Valentine's Day 2005 found me alone and at 11, 500 feet in Keystone Colorado where I was presenting at an International Oncology Symposia. The phone call came around 10 PM. Daddy had fallen; he was in the ER and not doing well. His breathing began to fail about an hour later and he was placed on a ventilator about twenty minutes after that. He never came off. He died Feb. 24, 2005 and Valentine's Day will never be the same. I will not get my three yellow roses for the first of my 39 years of life and oh how my heart breaks. For me Valentine's Day will never be about what the rest of the world would like it to be. Rather it will always be a sticky sweet and precious memory of how much my daddy loved me and how amazingly blessed I have been.

Thanks for sharing Mel

Annie

5:11 PM  
Blogger Mrs.
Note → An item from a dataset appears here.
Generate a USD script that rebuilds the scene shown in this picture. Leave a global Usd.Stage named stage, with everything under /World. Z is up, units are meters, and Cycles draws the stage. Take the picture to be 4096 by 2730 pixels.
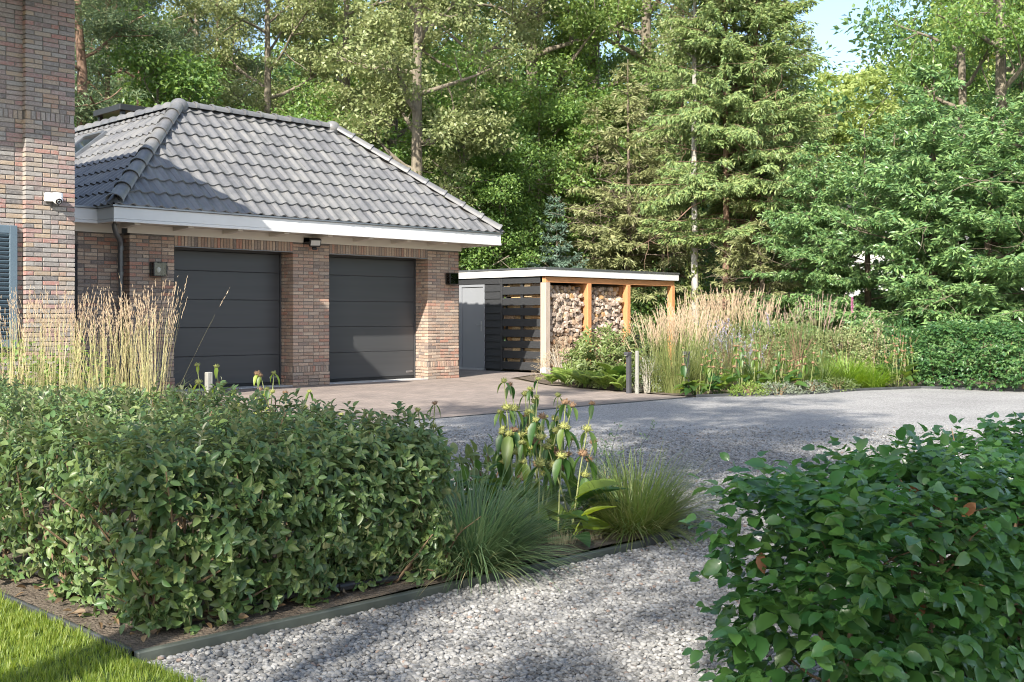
import math, random
import numpy as np, trimesh, usdkit, meshkit
from shapely.geometry import Polygon, Point
from pxr import Usd, UsdGeom, UsdLux, UsdShade, Gf, Sdf, Vt

stage = Usd.Stage.CreateInMemory()
UsdGeom.SetStageUpAxis(stage, UsdGeom.Tokens.z)
UsdGeom.SetStageMetersPerUnit(stage, 1.0)
WORLD = UsdGeom.Xform.Define(stage, '/World')
stage.SetDefaultPrim(WORLD.GetPrim())
LK = '/World/Looks'
UsdGeom.Scope.Define(stage, LK)
PI = math.pi

# ------------------------------------------------------------------ camera, sky, sun, exposure
# World x runs along the garage front (away to the right), y runs into the garage, z is up.
TH = math.radians(44.9)
CS, SN = math.cos(TH), math.sin(TH)
EYE = 1.25
cam = UsdGeom.Camera.Define(stage, '/World/camera')
FW, RT = np.array([CS, SN, 0.0]), np.array([SN, -CS, 0.0])
cam.AddTransformOp().Set(Gf.Matrix4d(RT[0], RT[1], 0, 0, 0, 0, 1, 0, -FW[0], -FW[1], 0, 0, 0, 0, EYE, 1))
cam.CreateHorizontalApertureAttr(36.0)
cam.CreateVerticalApertureAttr(24.0)
cam.CreateFocalLengthAttr(40.19)
cam.CreateVerticalApertureOffsetAttr(-0.835)
cam.CreateClippingRangeAttr(Gf.Vec2f(0.1, 2000))
cam.CreateExposureAttr(1.38)

SUN = np.array([-1.24, -0.56, 1.02]); SUN /= np.linalg.norm(SUN)
ELEV, ROT = math.asin(SUN[2]), math.atan2(SUN[0], SUN[1])
sky_mat = usdkit.material(stage, LK + '/sky_look', {
    'sky': ('sky_texture', {'sky_type': 'single_scattering', 'sun_disc': False, 'sun_elevation': ELEV, 'sun_rotation': ROT, 'air_density': 1.0, 'aerosol_density': 1.6, 'ozone_density': 1.0}),
    'tc': ('texture_coordinate', {}),
    'mp': ('mapping', {'scale': (1.0, 1.0, 2.6)}),
    'n': ('noise_texture', {'scale': 2.1, 'detail': 6.0, 'roughness': 0.6}),
    'r': ('rgb_ramp', {'ramp': [(0.50, (0, 0, 0)), (0.74, (0.7, 0.7, 0.7))]}),
    'mx': ('mix', {'color2': (5.6, 5.7, 5.9)}),
    'bg': ('background_shader', {'strength': 0.122})},
    [('tc.generated', 'mp.vector'), ('mp.vector', 'n.vector'), ('n.fac', 'r.fac'), ('r.color', 'mx.fac'), ('sky.color', 'mx.color1'), ('mx.color', 'bg.color')], surface='bg.background')
dome = UsdLux.DomeLight.Define(stage, '/World/sky')
UsdShade.MaterialBindingAPI.Apply(dome.GetPrim()).Bind(sky_mat)
dome.GetPrim().SetCustomDataByKey('kind', 'structure')
sun = UsdLux.DistantLight.Define(stage, '/World/sun')
sun.CreateNormalizeAttr(True); sun.CreateIntensityAttr(1.1); sun.CreateAngleAttr(0.53); sun.CreateColorAttr(Gf.Vec3f(1.0, 0.94, 0.84))
rot = Gf.Rotation(Gf.Vec3d(0, 0, 1), Gf.Vec3d(*map(float, SUN)))
sun.AddTransformOp().Set(Gf.Matrix4d().SetRotate(rot))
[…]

Darling said...

Annie what a beautiful and poignant story. And what a lovely traditon. You are blessed to have had a father like that. This story will forever stick with me. Beautiful and touching.

6:05 PM  
Blogger Julana said...

Annie,
Thank you for sharing.
My grandmother passed away on Valentine's Day.

6:14 PM  
Blogger Krisco said...

And I say - good for you!!

8:34 PM  
Anonymous Alissa said...

meh. i'm with you. valentine's day was completely ruined for me ever since my first daughter decided to be born that day.

8:51 PM  
Anonymous Lauren said...

You are truly a woman after my own heart, it actually seems to mean less to me when my husband gives me something on Valentine's Day as opposed to him just deciding for no reason to show me that he loves me.

By the way Mel, I tagged you. It's a fun meme and one I think you'll make even more fun with your imagination. Hope you'll play with me. :)

9:21 PM  
Blogger Sue said...

I'm not into these days either, but then I'm European and they're just not such big things. Valentines are supposed to be anonymous in the UK, and I don't know anyone who does more than (perhaps) send a card to someone they love, or want to love. I've never baked heart-shaped anything, can't see the point. We celebrate Christmas, Easter and birthdays, and that's all. I don't even know when mother's day is, and as for St Patrick's Day, that's only for those who are patriotic Irish, surely (I don't know when that is either).

2:17 AM  
Anonymous beth said...

so what was the happiest day of your life?